“-Yuh olsun!..”

Bir cenazeyi uğurlarken Batı’lı gayrimüslim bir müzisyenin bestelemiş olduğu bir “Cenaze Marşı” eşliğinde yavaş yavaş yürümenin, uğurlanan cenazeyi topluca alkışlamanın, ağıtlar okumanın, onun vefatının yıldönümlerinde kulakları tırmalayıcı tiz sesli sirenler çalmanın, saygı duruşlarında bulunmanın, vb, İslâm’ın kaynaklarında tavsiye edilmemiş şeyler yapmanın o cenazeye faydası olur mu?

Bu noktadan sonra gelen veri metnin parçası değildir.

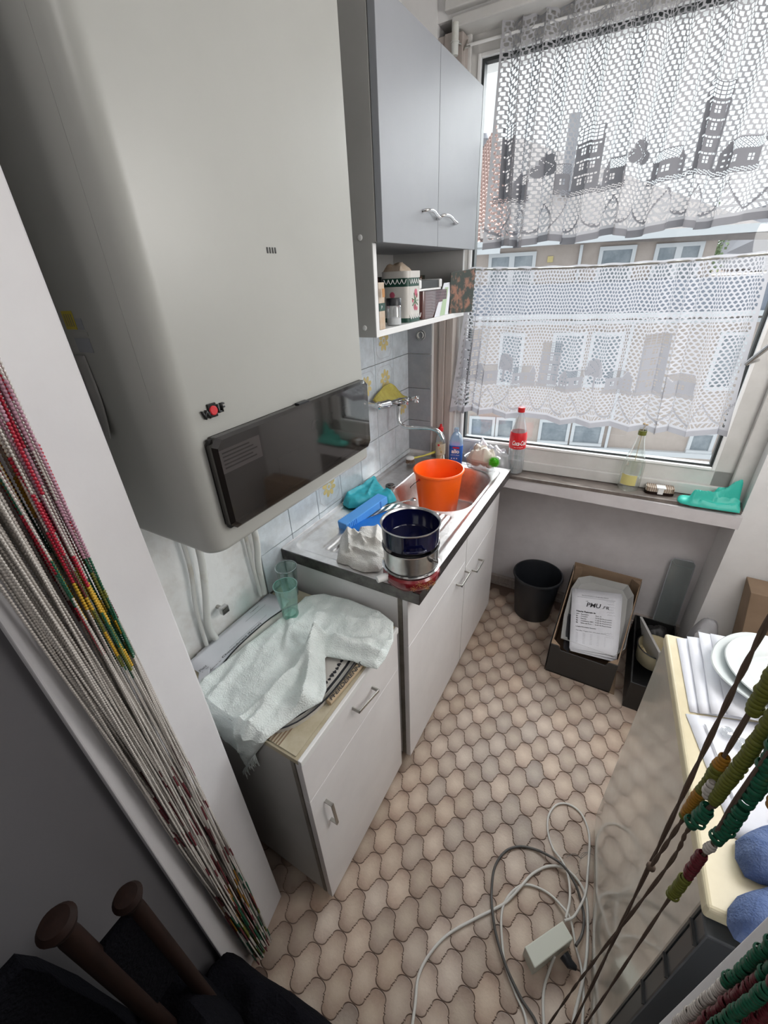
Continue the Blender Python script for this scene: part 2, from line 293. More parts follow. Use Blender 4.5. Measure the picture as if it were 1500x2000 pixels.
def text(name, s, o, ex, ey, h=None, w=None, m='ink', parent=None, off=0.0006, ext=0.0, shear=0.0, bold=0.0, space=1.0):
    cu = bpy.data.curves.new(name, 'FONT'); cu.body = s; cu.size = 1; cu.shear = shear; cu.offset = bold; cu.space_character = space; cu.resolution_u = 3
    to = bpy.data.objects.new(name, cu); COL.objects.link(to); dg = bpy.context.evaluated_depsgraph_get(); dg.update()
    me = bpy.data.meshes.new_from_object(to.evaluated_get(dg)); bpy.data.objects.remove(to, do_unlink=True); bpy.data.curves.remove(cu)
    co = np.zeros(len(me.vertices) * 3); me.vertices.foreach_get('co', co); co = co.reshape(-1, 3)
    mn = co[:, :2].min(0); mx = co[:, :2].max(0); co[:, :2] -= mn; sz = mx - mn
    sx = sy = (h / sz[1]) if h else (w / sz[0])
    if h and w: sx = w / sz[0]
    ex = Vector(ex).normalized(); ey = Vector(ey).normalized(); n = ex.cross(ey); root = parent
    while root is not None and root.parent is not None: root = root.parent
    base = Vector(o) + n * off - (root.location if root is not None else Vector((0, 0, 0)))
    P = np.outer(co[:, 0] * sx, ex) + np.outer(co[:, 1] * sy, ey) + np.array(base)
    me.vertices.foreach_set('co', P.ravel()); me.materials.clear(); me.materials.append(M[m]); me.update()
    ob = bpy.data.objects.new(name, me); COL.objects.link(ob)
    if parent is not None: ob.parent = parent
    if ext:
        b = ob.modifiers.new('s', 'SOLIDIFY'); b.thickness = ext; b.offset = 0
    return ob
def inside(px, py, poly):
    c = np.zeros(px.shape, bool); n = len(poly)
    for i in range(n):
        x0, y0 = poly[i]; x1, y1 = poly[(i + 1) % n]
        if y0 == y1: continue
        c ^= ((y0 > py) != (y1 > py)) & (px < (x1 - x0) * (py - y0) / (y1 - y0) + x0)
    return c
def segd(px, py, a, b):
    dx, dy = b[0] - a[0], b[1] - a[1]; L2 = dx * dx + dy * dy + 1e-12
    t = np.clip(((px - a[0]) * dx + (py - a[1]) * dy) / L2, 0, 1); return np.hypot(px - a[0] - t * dx, py - a[1] - t * dy)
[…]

Bu mevzudaki bir kıssadan hisse çıkarabilmek faydalı olur.

* * *

Bir küçük yerleşim yerinde, bir vefat eden olduğunda o yerleşim yerinin meczubu olarak bilinen birisi ekseriya cenaze alayının geçeceği yol kenarında yüksekçe bir yere çıkar ve cenaze önünden geçerken;

“-Yuh olsun!..”

diye yüksek sesle bağırırmış”

Bilhassa o cenazenin yakınları o meczuba, bu yaptığından dolayı çok kızarlar ve meczuba;

“-Bizden evvel ölürsen, senin bu yaptığını biz de sana yapacağız”

derlermiş.

Nihayet, o meczubun da eceli gelmiş ve vefat etmiş. Onun cenazesi de, o yerleşim yerinde diğer cenazelerin geçirildiği yoldan geçirilerek götürülürken, o meczubun daha önce kendi akrabalarına yaptığını bu defa onun kendisine yapmak için bazıları, o meczubun hayattayken yol kenarında durduğu yüksekçe yerde toplanmışlar ve meczubun cenazesi tam önlerinden geçerken onlar da;

“-Yuh olsun!..”

diye meczubun cenazesinin ardından hep birlikte bağırmışlar!.

Böylece, daha önce vefat etmiş akrabaları için söylemiş olduğu “Yuh olsun!..” sözünü o meczuba iade edip intikamlarını aldıklarının rahatlığı içine girmek üzereyken, hiç beklemedikleri bir şey olmuş ve meczubun eller üstünde taşınan tabutunun kapağı açılmış! Meczub, tabutunun içinde ve kendisinin dünya hayatının sona ermesinin ardından “Yuh olsun!..” diye bağırmış olanlara doğru oturmuş halde, onların tümünden de daha yüksek sesle:

“-Eğer ben de dünyadan, sizin vaktiyle dünyadan ayrılmış olan akrabalarınız gibi ayrılıp gittiysem; bana da yuh olsun!..”  

diye bağırmış ve tekrar tabutunun içine boylu boyunca yatmış!.

             * * *

              Bu kıssanın ardından;

“-Böyle bir vak’a gerçekten olmuş mu?”

sorusunun üzerine lüzumsuz şekilde odaklanıp, herhalde bundan alınabilecek çok mühim bir hakikat dersine kayıtsız kalmamak gerekir.